Por un plato de lentejas le vendió
Esaú a su hermano Jacob parte de su porvenir, por un plato de
lentejas Jacob estaba dispuesto a aprovecharse de su hermano, es una
historia estupenda, como casi todas las del Antiguo Testamento. Una
historia que nos habla de lo que seríamos capaces de hacer cuando lo
que está en juego es la propia supervivencia, porque Esaú renunció
a lo que por derecho era suyo simplemente por sobrevivir otro día,
porque de nada le servía lo material si estaba muerto y ese plato de
lentejas representaba seguir viviendo. Una historia que también nos
habla de lo mezquino que es el ser humano, de cómo alguien puede
aprovecharse de la necesidad ajena en su propio beneficio, un
beneficio puramente material, incluso si la persona que te pide ayuda
es tu propio hermano.
Es escalofriante ver como varios
milenios después algunos seguimos peleándonos y vendiéndonos por
ese plato de lentejas, un plato de lentejas para nosotros y no por un
puchero del que todos podamos comer; y es más que triste observar
como algunos nos indignamos al ver como otros tratan de defender su
supervivencia con todos los medios que tienen a su alcance, aunque
temporalmente nos causen un perjuicio que está a años luz de su
sufrimiento.
Porque además ellos no son los
culpables, a pesar de que muchos los señalen con el dedo para que no
se vea la propia porquería del acusador, utilizando todos los medios
que tienen los poderosos a su alcance, mintiendo, manipulando y
dividiendo todo lo que pueden a una sociedad dormida, tanto que casi
sin darnos cuenta igualamos a víctimas y verdugos, al que pelea para
no perder su piso y al que pelea para poder comprarse una casa de
lujo en La Moraleja.

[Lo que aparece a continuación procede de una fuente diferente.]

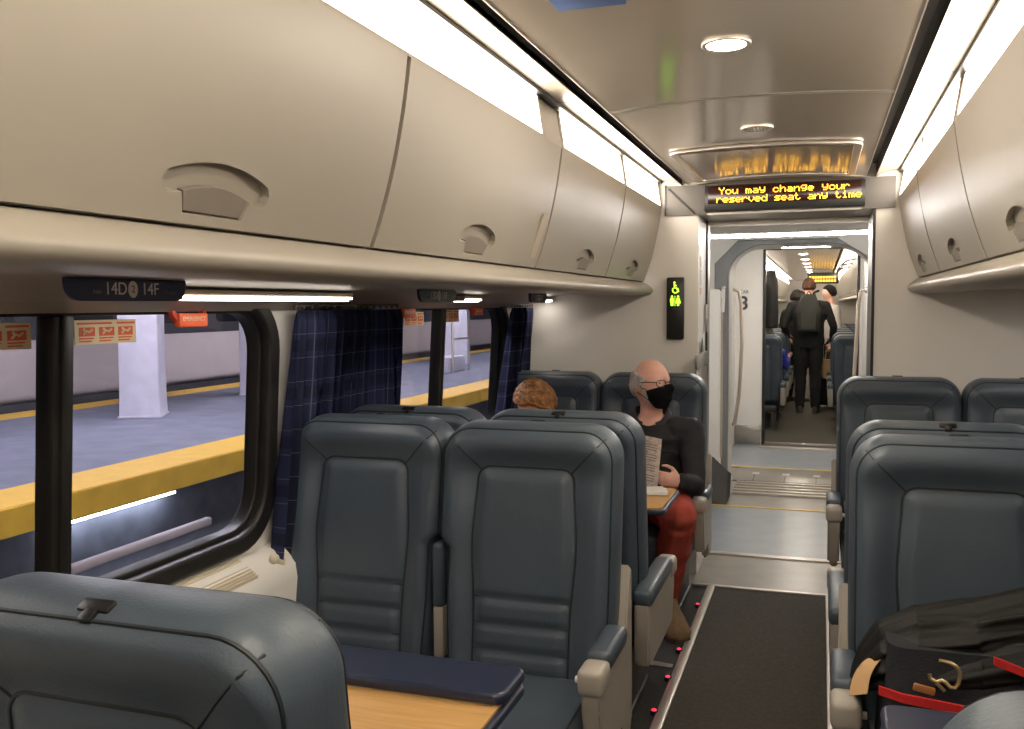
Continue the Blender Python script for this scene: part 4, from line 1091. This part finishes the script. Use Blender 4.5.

Y lo consiguen.
Por eso el problema es que ya no los
vemos como unos de los nuestros, el problema es que nos parece
secundario lo que ellos van a padecer cuando lo comparamos con
nuestro bienestar inmediato, el problema es que a algunos todo se lo
perdonamos y consentimos, incluso cuando nos hacen comulgar con
ruedas de molino, y a otros, que suelen ser los más débiles, los
más castigados y los más indefensos, les exigimos un comportamiento
intachable aún cuando lo que se están jugando son sus lentejas y
las de sus hijos, un comportamiento, por cierto, que la mayoría no
nos exigimos ni para nosotros mismos.
Y es de estar muy ciego no comprender
que su lucha es la nuestra, que cuando ellos caigan no quedará más
que desierto, un desierto en el que los trenes pasarán cada vez más
tarde, peor mantenidos y oliendo a perros muertos, un desierto lleno
de bolsas de basura recogidas en días alternos, un desierto en el
que miles de muertos en vida harán cola esperando una operación que
llegue antes de que sus huesos sean descarnados por los buitres, un
desierto lleno de niños maleducados y medio analfabetos.